ESAS NO : 2020/43 Esas
KARAR NO : 2020/516
DAVA : İstirdat (Ticari Satımdan Kaynaklanan)
DAVA TARİHİ : 14/08/2014
KARAR TARİHİ : 28/09/2020

Mahkememizde görülmekte olan İstirdat (Ticari Satımdan Kaynaklanan) davasının yapılan açık yargılaması sonunda,
GEREĞİ DÜŞÜNÜLDÜ:
İDDİA
Davacı vekilinin Mahkememize tevzi edilen dava dilekçesinden özetle; müvekkilinin … Şubesi nezdindeki hesabından alınma 24/04/2014 keşide tarihli ve üzerinde tahrifat yapılmadan önce 2.215-TL olan tahriatla birlikte 12.215-TL meblağlı çeki müvekkiline ciro eden … Hizmetleri şirketinden aralarındaki ticari ilişki nedeniyle almış bulunduğunu, müvekkilinin aracında meydana gelen hırsızlık olayı sonucu diğer bazı çeklerle birlikte rızası hilafına elinden çıktığını, … ATM’nin … esas sayılı dosyasında ödeme yasağı talepli olarak çek iptali davasının açıldığını beyanla, keşideci … Tic. Ltd. Şti’nin … Şubesi nezdindeki hesabından alınma 24/04/2004 keşide tarihli ve tahrifattan önce 2.215-TL olan ancak tahrifatla birlikte 12.215-TL meblağlı çekin davalıdan alınarak tarafına verilmesine, yukarıda adresleri yazılı olan ilgililere davanın ihbar edilmesine, yargılama giderleriyle ücreti vekaletin davalıya tahmiline karar verilmesini talep ve dava etmiştir.
SAVUNMA
Davalı … vekilinin Mahkememize sunmuş olduğu cevap dilekçesinde özetle; Davaya konu çek müşteri … tarafından müvekkil şirkete temlik edildiğini, çek hakkında … Asliye ticaret Mah. 2014/… esas sayılı dosyasında ödemeden men kararı verildiğini, davacıya istirdat davasını açması için süre verildiğini, müvekkili şirketin faktoring firması olduğunu, müşteri … ile müvekkili şirket armasında Faktoring sözleşmesi imzalandığını, müvekkili şirketi davaya konu çekin yetkili halimi olduğunu, müvekkil şirket hakkında kötüniyet ve ağır kusur izafesi yapılmayacağından davaya konu çekin istirdadının mümkün olmadığını, söz konusu davanın reddini, davacı tarafın soyut ve kötüniyete matuf iddiaları nedeniyle %20’den az olmamak üzere tazminatına mahkumiyetini, yargılama giderleri ve ücret-i vekaletin karşı tarafa yükletilmesine karar verilmesini talep etmiştir.
DELİLLER
1-Dava konusu çek
2- Faktoring sözleşmesi, fatura, çek teslim bordrosu
3-Tarafların ticari defter ve kayıtları
4-Bilirkişi raporları
5-Taraf vekillerinin beyan ve dilekçeleri
DELİLLERİN DEĞERLENDİRMESİ GEREKÇE
Dava, TTK’nın 792. maddesi uyarınca, rıza hilafına elden çıktığı iddia edilen çekin istirdadı istemine ilişkindir.

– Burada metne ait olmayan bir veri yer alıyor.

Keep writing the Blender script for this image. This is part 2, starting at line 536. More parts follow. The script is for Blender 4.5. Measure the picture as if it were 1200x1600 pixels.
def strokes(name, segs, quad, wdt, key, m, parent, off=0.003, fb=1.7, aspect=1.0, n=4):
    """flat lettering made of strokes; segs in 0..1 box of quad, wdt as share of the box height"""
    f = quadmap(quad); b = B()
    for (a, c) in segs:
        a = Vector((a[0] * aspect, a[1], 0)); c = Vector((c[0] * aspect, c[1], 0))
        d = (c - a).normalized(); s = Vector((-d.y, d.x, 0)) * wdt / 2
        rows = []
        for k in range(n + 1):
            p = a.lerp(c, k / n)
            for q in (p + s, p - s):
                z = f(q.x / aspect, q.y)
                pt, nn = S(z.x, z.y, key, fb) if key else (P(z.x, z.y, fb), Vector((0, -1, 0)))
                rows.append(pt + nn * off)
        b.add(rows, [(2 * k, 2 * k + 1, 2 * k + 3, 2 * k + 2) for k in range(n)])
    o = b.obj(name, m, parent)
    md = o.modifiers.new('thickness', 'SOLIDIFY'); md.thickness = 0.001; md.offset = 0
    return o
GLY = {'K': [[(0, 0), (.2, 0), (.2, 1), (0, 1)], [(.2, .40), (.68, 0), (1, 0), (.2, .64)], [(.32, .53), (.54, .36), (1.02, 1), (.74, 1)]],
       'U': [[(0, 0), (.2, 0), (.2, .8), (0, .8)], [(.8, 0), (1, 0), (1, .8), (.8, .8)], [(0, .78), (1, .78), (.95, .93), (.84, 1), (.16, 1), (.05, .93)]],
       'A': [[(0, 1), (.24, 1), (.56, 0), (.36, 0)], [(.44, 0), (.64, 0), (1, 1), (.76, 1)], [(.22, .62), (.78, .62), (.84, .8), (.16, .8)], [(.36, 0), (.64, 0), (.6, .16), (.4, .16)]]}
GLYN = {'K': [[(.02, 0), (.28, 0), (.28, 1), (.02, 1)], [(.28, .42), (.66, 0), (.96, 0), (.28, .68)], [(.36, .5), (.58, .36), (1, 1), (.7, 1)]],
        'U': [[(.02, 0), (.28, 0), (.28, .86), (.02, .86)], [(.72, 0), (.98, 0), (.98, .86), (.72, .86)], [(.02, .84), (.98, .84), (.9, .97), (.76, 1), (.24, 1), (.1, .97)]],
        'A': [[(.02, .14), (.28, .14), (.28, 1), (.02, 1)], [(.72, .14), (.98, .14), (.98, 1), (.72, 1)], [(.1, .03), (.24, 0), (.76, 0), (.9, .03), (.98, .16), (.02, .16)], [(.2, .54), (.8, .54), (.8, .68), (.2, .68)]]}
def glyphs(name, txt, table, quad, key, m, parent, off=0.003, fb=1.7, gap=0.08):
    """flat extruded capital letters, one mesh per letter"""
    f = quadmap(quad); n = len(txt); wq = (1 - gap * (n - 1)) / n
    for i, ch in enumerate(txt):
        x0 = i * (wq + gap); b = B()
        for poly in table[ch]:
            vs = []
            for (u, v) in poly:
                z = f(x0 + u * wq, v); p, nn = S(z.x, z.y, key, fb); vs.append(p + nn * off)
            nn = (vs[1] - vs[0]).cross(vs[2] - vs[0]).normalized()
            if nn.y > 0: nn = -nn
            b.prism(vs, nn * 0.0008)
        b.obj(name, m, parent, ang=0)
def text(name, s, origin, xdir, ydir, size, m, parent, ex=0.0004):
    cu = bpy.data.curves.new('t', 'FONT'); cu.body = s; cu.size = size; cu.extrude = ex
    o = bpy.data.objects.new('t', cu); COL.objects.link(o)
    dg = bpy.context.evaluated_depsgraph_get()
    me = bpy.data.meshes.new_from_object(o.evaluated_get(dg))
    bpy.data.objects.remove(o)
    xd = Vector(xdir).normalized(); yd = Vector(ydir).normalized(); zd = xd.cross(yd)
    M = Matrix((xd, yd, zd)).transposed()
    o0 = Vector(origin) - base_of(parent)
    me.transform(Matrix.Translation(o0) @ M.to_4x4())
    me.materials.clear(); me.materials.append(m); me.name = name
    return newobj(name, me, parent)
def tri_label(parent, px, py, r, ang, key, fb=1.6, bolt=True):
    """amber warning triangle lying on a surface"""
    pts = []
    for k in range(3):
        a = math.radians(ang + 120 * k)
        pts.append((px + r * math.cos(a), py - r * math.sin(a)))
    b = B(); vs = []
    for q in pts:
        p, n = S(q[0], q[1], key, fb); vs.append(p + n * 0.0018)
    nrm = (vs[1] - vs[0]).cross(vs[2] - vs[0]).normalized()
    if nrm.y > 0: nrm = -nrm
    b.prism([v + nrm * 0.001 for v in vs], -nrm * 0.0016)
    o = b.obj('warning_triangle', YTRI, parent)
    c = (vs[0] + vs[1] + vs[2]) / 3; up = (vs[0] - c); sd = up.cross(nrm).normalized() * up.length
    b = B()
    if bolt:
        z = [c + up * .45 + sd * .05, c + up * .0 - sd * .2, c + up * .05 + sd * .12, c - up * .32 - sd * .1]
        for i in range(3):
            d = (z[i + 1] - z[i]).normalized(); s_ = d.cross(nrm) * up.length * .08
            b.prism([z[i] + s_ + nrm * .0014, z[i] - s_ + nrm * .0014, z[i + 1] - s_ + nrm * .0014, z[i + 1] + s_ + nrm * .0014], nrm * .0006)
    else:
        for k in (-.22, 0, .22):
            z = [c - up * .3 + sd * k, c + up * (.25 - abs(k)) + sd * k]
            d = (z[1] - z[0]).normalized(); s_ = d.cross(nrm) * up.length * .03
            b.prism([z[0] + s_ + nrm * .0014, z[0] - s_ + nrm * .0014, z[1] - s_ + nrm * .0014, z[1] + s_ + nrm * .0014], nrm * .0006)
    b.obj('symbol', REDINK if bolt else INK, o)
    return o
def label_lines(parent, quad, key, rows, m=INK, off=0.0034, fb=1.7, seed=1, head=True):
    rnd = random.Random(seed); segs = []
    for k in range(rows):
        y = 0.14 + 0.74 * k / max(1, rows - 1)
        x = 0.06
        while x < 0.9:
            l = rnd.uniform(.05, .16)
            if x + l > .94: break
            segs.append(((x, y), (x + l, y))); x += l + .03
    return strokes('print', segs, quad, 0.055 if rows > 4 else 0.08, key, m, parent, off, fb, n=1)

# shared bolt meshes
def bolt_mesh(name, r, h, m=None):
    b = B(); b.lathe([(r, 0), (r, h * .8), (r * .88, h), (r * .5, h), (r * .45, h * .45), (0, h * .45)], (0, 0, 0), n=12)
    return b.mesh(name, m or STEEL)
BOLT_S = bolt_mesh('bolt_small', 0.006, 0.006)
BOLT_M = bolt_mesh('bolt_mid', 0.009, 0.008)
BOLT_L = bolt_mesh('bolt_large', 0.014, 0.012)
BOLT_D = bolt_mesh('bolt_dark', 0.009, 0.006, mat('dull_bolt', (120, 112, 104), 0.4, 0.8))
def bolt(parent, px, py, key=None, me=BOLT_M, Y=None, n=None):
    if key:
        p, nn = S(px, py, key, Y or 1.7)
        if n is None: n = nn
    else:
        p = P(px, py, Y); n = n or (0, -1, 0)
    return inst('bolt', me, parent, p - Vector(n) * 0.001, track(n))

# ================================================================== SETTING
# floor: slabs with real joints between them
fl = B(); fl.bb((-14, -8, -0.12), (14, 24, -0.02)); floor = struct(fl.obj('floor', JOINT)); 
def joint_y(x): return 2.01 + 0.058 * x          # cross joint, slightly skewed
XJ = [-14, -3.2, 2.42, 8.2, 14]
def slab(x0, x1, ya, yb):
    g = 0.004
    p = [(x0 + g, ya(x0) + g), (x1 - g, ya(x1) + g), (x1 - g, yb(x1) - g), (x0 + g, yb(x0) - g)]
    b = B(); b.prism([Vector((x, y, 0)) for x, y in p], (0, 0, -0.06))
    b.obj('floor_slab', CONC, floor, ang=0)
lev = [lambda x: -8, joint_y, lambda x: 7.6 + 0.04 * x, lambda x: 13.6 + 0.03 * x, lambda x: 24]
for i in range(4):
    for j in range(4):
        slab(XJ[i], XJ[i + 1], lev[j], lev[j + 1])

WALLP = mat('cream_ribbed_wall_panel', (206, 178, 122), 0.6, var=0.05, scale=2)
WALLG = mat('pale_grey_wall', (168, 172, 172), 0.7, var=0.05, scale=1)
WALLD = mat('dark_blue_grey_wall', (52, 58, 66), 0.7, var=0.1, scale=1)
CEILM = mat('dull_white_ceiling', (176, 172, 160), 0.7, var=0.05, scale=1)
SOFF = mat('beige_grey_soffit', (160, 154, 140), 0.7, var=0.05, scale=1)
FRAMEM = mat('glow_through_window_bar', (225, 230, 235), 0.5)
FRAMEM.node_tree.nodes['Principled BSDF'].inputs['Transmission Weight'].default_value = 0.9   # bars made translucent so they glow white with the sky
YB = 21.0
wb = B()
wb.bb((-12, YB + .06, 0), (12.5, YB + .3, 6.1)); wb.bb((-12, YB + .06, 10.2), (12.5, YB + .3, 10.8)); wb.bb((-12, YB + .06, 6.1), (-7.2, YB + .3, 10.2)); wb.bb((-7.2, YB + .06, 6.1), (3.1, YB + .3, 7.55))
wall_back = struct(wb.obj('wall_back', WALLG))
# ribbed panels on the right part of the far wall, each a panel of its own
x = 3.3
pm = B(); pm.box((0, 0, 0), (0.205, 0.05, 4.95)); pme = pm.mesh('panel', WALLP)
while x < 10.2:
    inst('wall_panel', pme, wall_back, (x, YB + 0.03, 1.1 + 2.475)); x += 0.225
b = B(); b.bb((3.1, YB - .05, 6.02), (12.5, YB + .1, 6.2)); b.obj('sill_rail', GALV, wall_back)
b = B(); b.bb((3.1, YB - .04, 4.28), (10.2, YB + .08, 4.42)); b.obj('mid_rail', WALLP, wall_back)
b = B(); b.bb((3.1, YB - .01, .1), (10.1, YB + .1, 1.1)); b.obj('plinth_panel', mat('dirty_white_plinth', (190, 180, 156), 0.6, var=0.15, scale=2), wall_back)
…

Mahkememizin 18/06/2019 tarih ve 2014/… Esas 2019/… Karar sayılı dosyası ile davanın açılmamış sayılmasına kararı … Bölge Adliye Mahkemesi … Hukuk Dairesinin 18/12/2019 tarih ve 2019/… Esas 2019/… Karar sayılı ilamıyla kaldırılmakla Mahkememiz esasına kaydedilerek yargılamaya devam olunmuştur.

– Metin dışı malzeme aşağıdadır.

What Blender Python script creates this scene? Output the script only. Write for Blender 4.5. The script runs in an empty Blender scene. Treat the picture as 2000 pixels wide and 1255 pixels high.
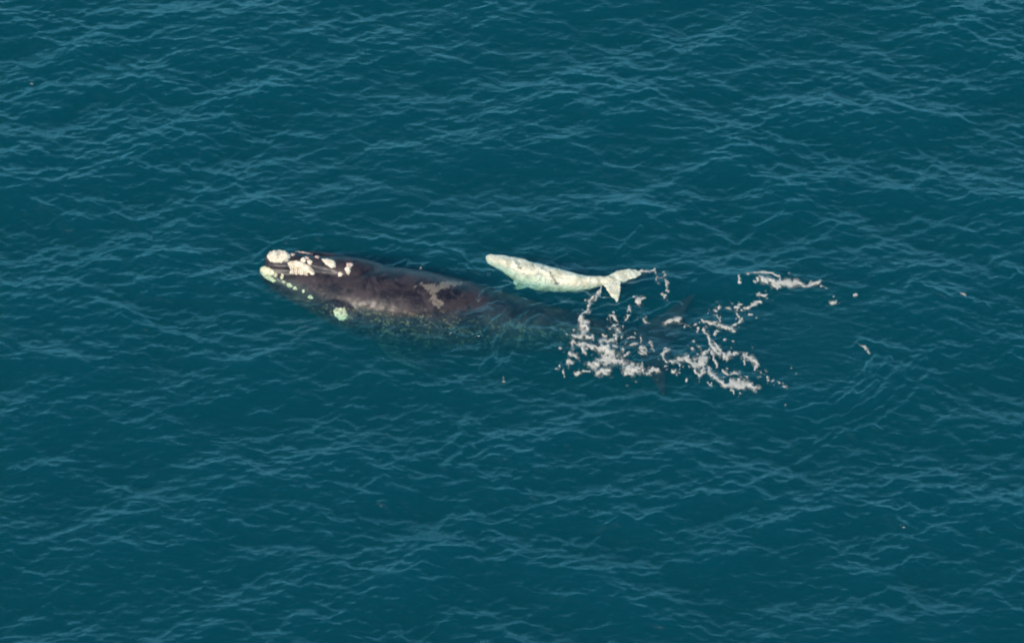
import bpy, bmesh, math, random
import numpy as np
from mathutils import Vector, Matrix
from mathutils.bvhtree import BVHTree
from mathutils import noise as mnoise

random.seed(7)
rng = np.random.default_rng(11)
SC = bpy.context.scene
R = math.radians

# ------------------------------------------------------------------ camera
PPM = 60.0                      # photo pixels (of 2000) per metre at the whales
EL = R(43.0)
DIST = 150.0
EYE = Vector((0.0, -DIST * math.cos(EL), DIST * math.sin(EL)))
cam_d = bpy.data.cameras.new("camera")
cam_d.sensor_fit = 'HORIZONTAL'
cam_d.angle = 2 * math.atan(1000.0 / PPM / DIST)
cam_d.clip_start = 1.0
cam_d.clip_end = 5000.0
cam = bpy.data.objects.new("camera", cam_d)
SC.collection.objects.link(cam)
cam.location = EYE
cam.rotation_euler = (math.pi / 2 - EL, 0, 0)
SC.camera = cam

# ------------------------------------------------------------------ light
SUN_EL, SUN_AZ = R(34.0), R(-140.0)      # azimuth measured from +Y, clockwise positive
to_sun = Vector((math.sin(SUN_AZ) * math.cos(SUN_EL), math.cos(SUN_AZ) * math.cos(SUN_EL), math.sin(SUN_EL)))
w = bpy.data.worlds.new("World")
SC.world = w
w.use_nodes = True
wn = w.node_tree
for n in list(wn.nodes):
    wn.nodes.remove(n)
sky = wn.nodes.new("ShaderNodeTexSky")
sky.sky_type = 'NISHITA'
sky.sun_disc = False
sky.sun_elevation = SUN_EL
sky.sun_rotation = SUN_AZ
sky.air_density = 1.0
sky.dust_density = 1.5
sky.ozone_density = 4.0
bg = wn.nodes.new("ShaderNodeBackground")
bg.inputs["Strength"].default_value = 0.15
wo = wn.nodes.new("ShaderNodeOutputWorld")
# bright teal-tinted band added low over the clear sky, so ripples reflect lighter streaks
tc = wn.nodes.new("ShaderNodeTexCoord")
sep = wn.nodes.new("ShaderNodeSeparateXYZ")
wn.links.new(tc.outputs["Generated"], sep.inputs[0])
low = wn.nodes.new("ShaderNodeMapRange"); low.interpolation_type = 'SMOOTHSTEP'
for k, v in (("From Min", .78), ("From Max", .02), ("To Min", 0.0), ("To Max", 1.0)):
    low.inputs[k].default_value = v
wn.links.new(sep.outputs[2], low.inputs["Value"])
wmap = wn.nodes.new("ShaderNodeMapping"); wmap.inputs["Scale"].default_value = (1.0, 1.0, 3.0)
wn.links.new(tc.outputs["Generated"], wmap.inputs[0])
cn_ = wn.nodes.new("ShaderNodeTexNoise"); cn_.inputs["Scale"].default_value = 3.0; cn_.inputs["Detail"].default_value = 5
wn.links.new(wmap.outputs[0], cn_.inputs[0])
cr = wn.nodes.new("ShaderNodeMapRange"); cr.interpolation_type = 'SMOOTHSTEP'
for k, v in (("From Min", .35), ("From Max", .62), ("To Min", .18), ("To Max", 1.35)):
    cr.inputs[k].default_value = v
wn.links.new(cn_.outputs[0], cr.inputs["Value"])
cm = wn.nodes.new("ShaderNodeMath"); cm.operation = 'MULTIPLY'
wn.links.new(low.outputs[0], cm.inputs[0]); wn.links.new(cr.outputs[0], cm.inputs[1])
cmix = wn.nodes.new("ShaderNodeMix"); cmix.data_type = 'RGBA'
wn.links.new(cm.outputs[0], cmix.inputs[0]); wn.links.new(sky.outputs[0], cmix.inputs[6])
cmix.inputs[7].default_value = (2.4, 10.0, 14.0, 1)
wn.links.new(cmix.outputs[2], bg.inputs[0])
wn.links.new(bg.outputs[0], wo.inputs[0])
sun_d = bpy.data.lights.new("sun", 'SUN')
sun_d.energy = 3.65
sun_d.angle = R(0.5)
sun_d.color = (1.0, 0.87, 0.71)
sun = bpy.data.objects.new("sun", sun_d)
SC.collection.objects.link(sun)
sun.rotation_euler = (-to_sun).to_track_quat('-Z', 'Y').to_euler()

SC.view_settings.view_transform = 'Standard'
SC.view_settings.look = 'None'
SC.view_settings.exposure = 0.3
SC.view_settings.gamma = 1.0
SC.cycles.use_denoising = True
SC.cycles.denoising_input_passes = "RGB"
SC.cycles.max_bounces = 8
SC.cycles.volume_bounces = 2
SC.cycles.transparent_max_bounces = 16
SC.cycles.caustics_reflective = False
SC.cycles.caustics_refractive = False
try:
    SC.cycles.filter_width = 1.9
except Exception:
    pass

# ------------------------------------------------------------------ helpers
F_PIX = DIST * PPM
c_right = Vector((1, 0, 0))
c_fwd = Vector((0, math.cos(EL), -math.sin(EL)))
c_up = Vector((0, math.sin(EL), math.cos(EL)))


def ray(px, py):
    return (c_fwd * F_PIX + c_right * (px - 1000.0) - c_up * (py - 627.5)).normalized()


def at(px, py, z=0.0):
    d = ray(px, py)
    t = (z - EYE.z) / d.z
    return EYE + d * t


def link(o, parent=None):
    SC.collection.objects.link(o)
    if parent is not None:
        o.parent = parent
    return o


def np_mesh(name, verts, quads):
    me = bpy.data.meshes.new(name)
    nv, nf = len(verts), len(quads)
    k = quads.shape[1]
    me.vertices.add(nv)
    me.vertices.foreach_set("co", np.ascontiguousarray(verts, dtype=np.float32).ravel())
    me.loops.add(nf * k)
    me.loops.foreach_set("vertex_index", np.ascontiguousarray(quads, dtype=np.int32).ravel())
    me.polygons.add(nf)
    me.polygons.foreach_set("loop_start", np.arange(0, nf * k, k, dtype=np.int32))
    me.update(calc_edges=True)
    me.polygons.foreach_set("use_smooth", np.ones(nf, dtype=bool))
    me.validate()
    return me


def set_attr(me, name, vals):
    a = me.attributes.new(name, 'FLOAT', 'POINT')
    a.data.foreach_set("value", np.ascontiguousarray(vals, dtype=np.float32))


def tag(o, label=None, cat=None, kind=None, group=None):
    if label: o["label"] = label
    if cat: o["category"] = cat
    if kind: o["kind"] = kind
    if group: o["group"] = group
    return o


class NT:
    """small node-tree helper"""
    def __init__(self, name):
        self.m = bpy.data.materials.new(name)
        self.m.use_nodes = True
        self.t = self.m.node_tree
        for n in list(self.t.nodes):
            self.t.nodes.remove(n)
        self.out = self.t.nodes.new("ShaderNodeOutputMaterial")

    def n(self, typ, ins=None, **kw):
        nd = self.t.nodes.new(typ)
        for k, v in kw.items():
            setattr(nd, k, v)
        for k, v in (ins or {}).items():
            s = nd.inputs[k]
            if isinstance(v, bpy.types.NodeSocket):
                self.t.links.new(v, s)
            else:
                s.default_value = v
        return nd

    def l(self, a, b):
        self.t.links.new(a, b)

    def math(self, op, a, b=0.0, clamp=False):
        return self.n("ShaderNodeMath", {0: a, 1: b}, operation=op, use_clamp=clamp).outputs[0]

    def ss(self, x, lo, hi):
        return self.n("ShaderNodeMapRange", {"Value": x, "From Min": lo, "From Max": hi}, interpolation_type='SMOOTHSTEP').outputs[0]

    def mix(self, f, a, b):
        nd = self.n("ShaderNodeMix", data_type='RGBA')
        for s, v in ((nd.inputs[0], f), (nd.inputs[6], a), (nd.inputs[7], b)):
            if isinstance(v, bpy.types.NodeSocket):
                self.t.links.new(v, s)
            else:
                s.default_value = v
        return nd.outputs[2]

    def noise(self, vec, scale, detail=4.0, rough=0.55, dist=0.0):
        return self.n("ShaderNodeTexNoise", {"Vector": vec, "Scale": scale, "Detail": detail, "Roughness": rough, "Distortion": dist}).outputs[0]


# ------------------------------------------------------------------ sea surface
N, TILE = 1024, 51.2
DXY = TILE / N


def ocean():
    k1 = np.fft.fftfreq(N, d=DXY) * 2 * np.pi
    KX, KY = np.meshgrid(k1, k1, indexing='xy')       # axis 1 = x, axis 0 = y
    K = np.hypot(KX, KY)
    K[0, 0] = 1.0

    def comp(kp, amp, ang, spread, kcut, pw):
        th = np.arctan2(KY, KX)
        c = np.cos((th - ang))
        dirf = np.abs(c) ** spread
        dirf = np.where(c < 0, dirf * 0.25, dirf)
        S = K ** (-pw) * np.exp(-(kp / K) ** 2) * np.exp(-(K / kcut) ** 2) * dirf
        S[0, 0] = 0
        xi = rng.normal(size=(N, N)) + 1j * rng.normal(size=(N, N))
        H = np.sqrt(S) * xi
        h = np.real(np.fft.ifft2(H))
        s = amp / h.std()
        return H * s
    H = comp(2 * np.pi / 7.0, 0.080, R(98), 2.0, 3.0, 3.6)          # longer undulation
    H = H + comp(2 * np.pi / 1.4, 0.0235, R(80), 2.6, 14.0, 3.5)
    H = H + comp(2 * np.pi / 1.9, 0.012, R(122), 7.0, 14.0, 3.6)     # wind chop
    H = H + comp(2 * np.pi / 0.65, 0.0115, R(97), 2.2, 34.0, 3.1)    # short chop
    h = np.real(np.fft.ifft2(H))
    lam = 0.45
    dx = np.real(np.fft.ifft2(-1j * KX / K * H)) * -lam
    dy = np.real(np.fft.ifft2(-1j * KY / K * H)) * -lam
    return h, dx, dy


HGT, DSX, DSY = ocean()


def samp(A, x, y):
    u = (x + TILE / 2) / DXY
    v = (y + TILE / 2) / DXY
    iu, iv = np.floor(u).astype(int), np.floor(v).astype(int)
    fu, fv = u - iu, v - iv
    i0, i1, j0, j1 = iu % N, (iu + 1) % N, iv % N, (iv + 1) % N
    return (A[j0, i0] * (1 - fu) * (1 - fv) + A[j0, i1] * fu * (1 - fv) + A[j1, i0] * (1 - fu) * fv + A[j1, i1] * fu * fv)


# wakes: ridges of water thrown up by the animals, traced as world polylines
def poly_world(pts):
    return np.array([at(p[0], p[1])[:2] for p in pts])


def dist_poly(x, y, P, W=None, aniso=1.0):
    """distance to polyline P and interpolated width"""
    best = np.full(x.shape, 1e9)
    wid = np.ones(x.shape)
    for i in range(len(P) - 1):
        ax, ay = P[i]; bx, by = P[i + 1]
        ex, ey = bx - ax, (by - ay) * aniso
        L2 = ex * ex + ey * ey + 1e-9
        t = np.clip(((x - ax) * ex + (y - ay) * aniso * ey) / L2, 0, 1)
        d = np.hypot(x - ax - t * ex, (y - ay) * aniso - t * ey)
        m = d < best
        best = np.where(m, d, best)
        if W is not None:
            wid = np.where(m, W[i] + (W[i + 1] - W[i]) * t, wid)
    return best, wid


def vnoise(x, y, seed):
    """smooth value noise"""
    r = np.random.default_rng(seed).random((256, 256))
    iu, iv = np.floor(x).astype(int), np.floor(y).astype(int)
    fu, fv = x - iu, y - iv
    fu = fu * fu * (3 - 2 * fu); fv = fv * fv * (3 - 2 * fv)
    a, b, c, d = r[iv % 256, iu % 256], r[iv % 256, (iu + 1) % 256], r[(iv + 1) % 256, iu % 256], r[(iv + 1) % 256, (iu + 1) % 256]
    return (a * (1 - fu) + b * fu) * (1 - fv) + (c * (1 - fu) + d * fu) * fv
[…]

Dava tarihinde yürürlükte bulunan 6102 sayılı Yasanın 790.maddesine göre; “cirosu kabil bir çeki elinde bulunduran kişi, son ciro beyaz ciro olsa bile kendi hakkı müteselsil ve birbirine bağlı cirolardan anlaşıldığı takdirde yetkili hamil sayılır”.

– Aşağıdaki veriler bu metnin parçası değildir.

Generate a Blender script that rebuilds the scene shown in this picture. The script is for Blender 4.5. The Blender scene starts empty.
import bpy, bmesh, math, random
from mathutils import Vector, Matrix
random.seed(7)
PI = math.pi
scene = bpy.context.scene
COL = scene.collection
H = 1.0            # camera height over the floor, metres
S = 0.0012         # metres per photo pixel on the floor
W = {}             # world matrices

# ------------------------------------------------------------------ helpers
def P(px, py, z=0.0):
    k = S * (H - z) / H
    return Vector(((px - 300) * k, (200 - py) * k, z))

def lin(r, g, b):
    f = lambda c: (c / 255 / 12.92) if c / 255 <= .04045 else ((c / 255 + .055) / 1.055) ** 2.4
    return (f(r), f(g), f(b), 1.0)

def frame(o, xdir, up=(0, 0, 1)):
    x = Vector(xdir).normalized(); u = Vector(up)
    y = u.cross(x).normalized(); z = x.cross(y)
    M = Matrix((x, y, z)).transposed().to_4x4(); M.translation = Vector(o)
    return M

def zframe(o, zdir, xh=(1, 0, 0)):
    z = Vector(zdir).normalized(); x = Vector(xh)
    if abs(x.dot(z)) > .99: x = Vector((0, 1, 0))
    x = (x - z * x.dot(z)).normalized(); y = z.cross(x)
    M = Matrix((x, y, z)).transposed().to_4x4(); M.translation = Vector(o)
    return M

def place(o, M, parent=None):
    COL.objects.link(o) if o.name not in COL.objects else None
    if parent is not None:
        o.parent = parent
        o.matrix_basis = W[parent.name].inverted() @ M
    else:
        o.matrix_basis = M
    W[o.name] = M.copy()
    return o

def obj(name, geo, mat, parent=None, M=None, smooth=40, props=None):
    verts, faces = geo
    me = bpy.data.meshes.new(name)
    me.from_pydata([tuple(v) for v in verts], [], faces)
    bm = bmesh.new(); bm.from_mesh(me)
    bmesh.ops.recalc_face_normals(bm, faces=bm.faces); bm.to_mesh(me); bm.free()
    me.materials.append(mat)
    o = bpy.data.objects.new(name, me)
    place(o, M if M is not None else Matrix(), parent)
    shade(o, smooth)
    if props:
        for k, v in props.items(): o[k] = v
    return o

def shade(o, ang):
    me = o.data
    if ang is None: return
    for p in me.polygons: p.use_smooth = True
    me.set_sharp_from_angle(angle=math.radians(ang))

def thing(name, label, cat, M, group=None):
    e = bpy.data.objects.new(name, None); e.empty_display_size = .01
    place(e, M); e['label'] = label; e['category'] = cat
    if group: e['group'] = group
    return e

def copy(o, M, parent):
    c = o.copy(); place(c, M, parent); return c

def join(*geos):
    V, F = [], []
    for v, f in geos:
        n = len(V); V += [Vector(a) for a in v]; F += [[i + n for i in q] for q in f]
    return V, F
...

6102 sayılı Yasanın 792. maddesine göre; “çek herhangi bir suretle hamilin elinden çıkmış bulunursa, ister hamile yazılı, ister ciro yoluyla devredilen bir çek söz konusu olup da hamil hakkını 790. maddesine göre ispat etsin, çek eline geçmiş bulunan yeni hamil ancak çeki kötüniyetle iktisap etmiş olduğu veya iktisapta ağır bir kusuru bulunduğu takdirde o çek geri vermekle yükümlüdür.”
Bu madde hükmüne göre, çek eline geçmiş bulunan yeni hamil ancak kötüniyetle iktisap etmiş olması veya iktisapta ağır bir kusurunun bulunması halinde çeki geri vermekle yükümlüdür. Kötü niyetle iktisap veya iktisapta ağır kusurun ispatı ise çek istirdadını talep eden davacıya aittir.
Davacının öncelikle usulüne uygun delillerle çekin rızası dışında elinden çıktığını kanıtlaması gerekir. Davacının bu iddiasını ispatlamasından sonra ise davaya konu çekin son hamili olan davalının 6102 sayılı TTK 792. maddesi uyarınca bu çeki kötüniyetli şekilde iktisap ettiğini ispatlama yükümlülüğü bulunmaktadır. Davacının defterlerinde dava konusu çekin kayıtlı bulunması bu çekin rıza dışında elden çıktığını ispat için yeterli değildir. Yargıtay … Hukuk Dairesinin 18/11/2015 tarih, 2015/… esas ve 2015/… karar sayılı ilamı.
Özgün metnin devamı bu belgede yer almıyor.